Sauf que, la législation concernant le droit de propriété sur le réseau a beau faire l’objet de débats, de colloques et de publications, de querelles et de propositions, la confusion des genres demeure … Ainsi par exemple, certains ont été tentés de prendre modèle sur les principes élaborés par Licence Publique Générale (voir page 3) et de s’en inspirer pour proposer un "copyleft" adapté aux œuvres diffusées sur internet, permettant ainsi à chacun de s’approprier des œuvres originales au nom de la libre circulation et sous prétexte de démocratisation. Mais lorsque G.P.L prend l’initiative de mettre à la portée de “tous” des logiciels moins chers, il ne le fait pas pour des raisons commerciales. L’idée n’est pas de donner à lire et à écrire mais de contrecarrer des monopoles qui s’installent et de permettre à chacun d’obtenir des outils nécessaires pour accéder à la culture. L’idée n’est pas de donner à boire et à manger mais bien de permettre à chacun de pouvoir utiliser couteaux et fourchettes... Dans ce cas de figure, les propos ne sont pas économiques, ce sont ces
moyens qu’ils le sont. Par ailleurs, l’initiative “Licence Art Libre” d’Antoine Moreau a beau être volontariste et non sans intérêt, elle fait l’impasse sur quelques subtilités essentielles qu’il me parait souhaitable de souligner.

En effet, l’idée selon laquelle il serait possible d’envisager la création d’une législation conséquente en terme de droit d’auteur sur internet n’est possible qu’à condition de partir de deux postulats convergents :

Le premier tient au fait que le médium est devenu unique. Là où, auparavant, nous étions en présence de disciplines aussi variées que la musique, la photographie, la peinture ... avec des modes d’utilisation, de reproduction et d’interprétation qui leur étaient propres. Nous sommes aujourd’hui en présence d’un seul outil, diffusant musique, image, texte et bientôt d’avantage selon un même et unique procédé en temps réel et à l’identique.
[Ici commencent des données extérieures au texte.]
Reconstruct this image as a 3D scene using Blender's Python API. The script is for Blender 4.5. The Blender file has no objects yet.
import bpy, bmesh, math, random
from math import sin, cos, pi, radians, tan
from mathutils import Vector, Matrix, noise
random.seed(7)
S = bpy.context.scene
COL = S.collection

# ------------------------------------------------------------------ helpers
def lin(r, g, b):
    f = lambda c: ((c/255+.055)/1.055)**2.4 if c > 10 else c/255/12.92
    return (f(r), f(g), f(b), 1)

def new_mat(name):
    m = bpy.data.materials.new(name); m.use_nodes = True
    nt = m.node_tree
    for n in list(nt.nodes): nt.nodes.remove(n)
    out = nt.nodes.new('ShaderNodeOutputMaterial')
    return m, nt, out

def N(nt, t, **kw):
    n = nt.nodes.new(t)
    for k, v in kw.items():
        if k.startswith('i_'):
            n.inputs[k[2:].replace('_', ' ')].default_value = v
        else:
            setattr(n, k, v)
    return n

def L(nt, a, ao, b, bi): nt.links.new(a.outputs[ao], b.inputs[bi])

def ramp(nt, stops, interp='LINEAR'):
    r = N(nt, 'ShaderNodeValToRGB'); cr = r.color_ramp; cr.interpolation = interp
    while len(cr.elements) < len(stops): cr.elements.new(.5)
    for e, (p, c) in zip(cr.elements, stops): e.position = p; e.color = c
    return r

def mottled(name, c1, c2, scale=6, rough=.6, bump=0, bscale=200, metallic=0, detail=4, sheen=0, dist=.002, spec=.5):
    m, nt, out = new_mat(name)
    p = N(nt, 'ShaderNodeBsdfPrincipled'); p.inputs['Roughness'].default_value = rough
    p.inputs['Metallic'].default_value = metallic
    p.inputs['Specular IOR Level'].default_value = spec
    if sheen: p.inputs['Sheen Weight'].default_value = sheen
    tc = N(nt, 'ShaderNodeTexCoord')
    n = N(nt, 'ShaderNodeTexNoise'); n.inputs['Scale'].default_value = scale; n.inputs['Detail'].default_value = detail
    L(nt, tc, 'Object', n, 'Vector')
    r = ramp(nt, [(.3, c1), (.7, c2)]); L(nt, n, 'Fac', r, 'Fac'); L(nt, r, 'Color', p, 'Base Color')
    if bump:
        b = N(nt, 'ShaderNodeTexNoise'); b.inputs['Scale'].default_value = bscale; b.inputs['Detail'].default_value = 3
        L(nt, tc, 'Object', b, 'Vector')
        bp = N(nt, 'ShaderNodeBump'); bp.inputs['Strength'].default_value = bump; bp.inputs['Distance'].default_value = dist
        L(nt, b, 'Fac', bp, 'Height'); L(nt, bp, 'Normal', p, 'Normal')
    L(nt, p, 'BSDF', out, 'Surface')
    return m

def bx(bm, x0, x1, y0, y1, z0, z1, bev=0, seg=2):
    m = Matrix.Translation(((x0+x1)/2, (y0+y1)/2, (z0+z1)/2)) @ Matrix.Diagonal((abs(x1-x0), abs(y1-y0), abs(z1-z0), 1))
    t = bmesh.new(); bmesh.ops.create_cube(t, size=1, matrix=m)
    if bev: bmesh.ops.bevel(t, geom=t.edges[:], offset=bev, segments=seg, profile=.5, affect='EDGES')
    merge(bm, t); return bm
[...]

Le “détail” est d’importance, qui met en relief l’apparition d’un appareil cumulant la double fonction d’outil/médium, nivelant et synthétisant de fait des fonctions qui jusqu’ici répondaient à des registres de droits différents ...
Le second paramètre déterminant tient à la nature même de l’outil qui n’existe qu’à travers la globalité qu’il incarne.

Or ce système, qui est aujourd’hui géré de façon totalement empirique, ne repose juridiquement que sur la base d’une multitude de conventions internationales et d’ institutions plus ou moins attentives ou tolérantes en terme de droit d’auteurs. Dans ces conditions, l’œuvre mise sur le réseau est immédiatement propulsée en dehors du champs d’application du droit national au profit d’une législation, qui, quoi qu’on en dise, est spécifiquement et universellement ... inexistante. La technicité et la nature planétaire d’internet implique une législation globale. La créer à partir des textes existants ou de modèle inappropriés, c’est jouer les apprentis sorciers, c’est prendre le risque de se voir déposséder non seulement d’une législation mais également et surtout de tout ce qu’elle était sensée protéger.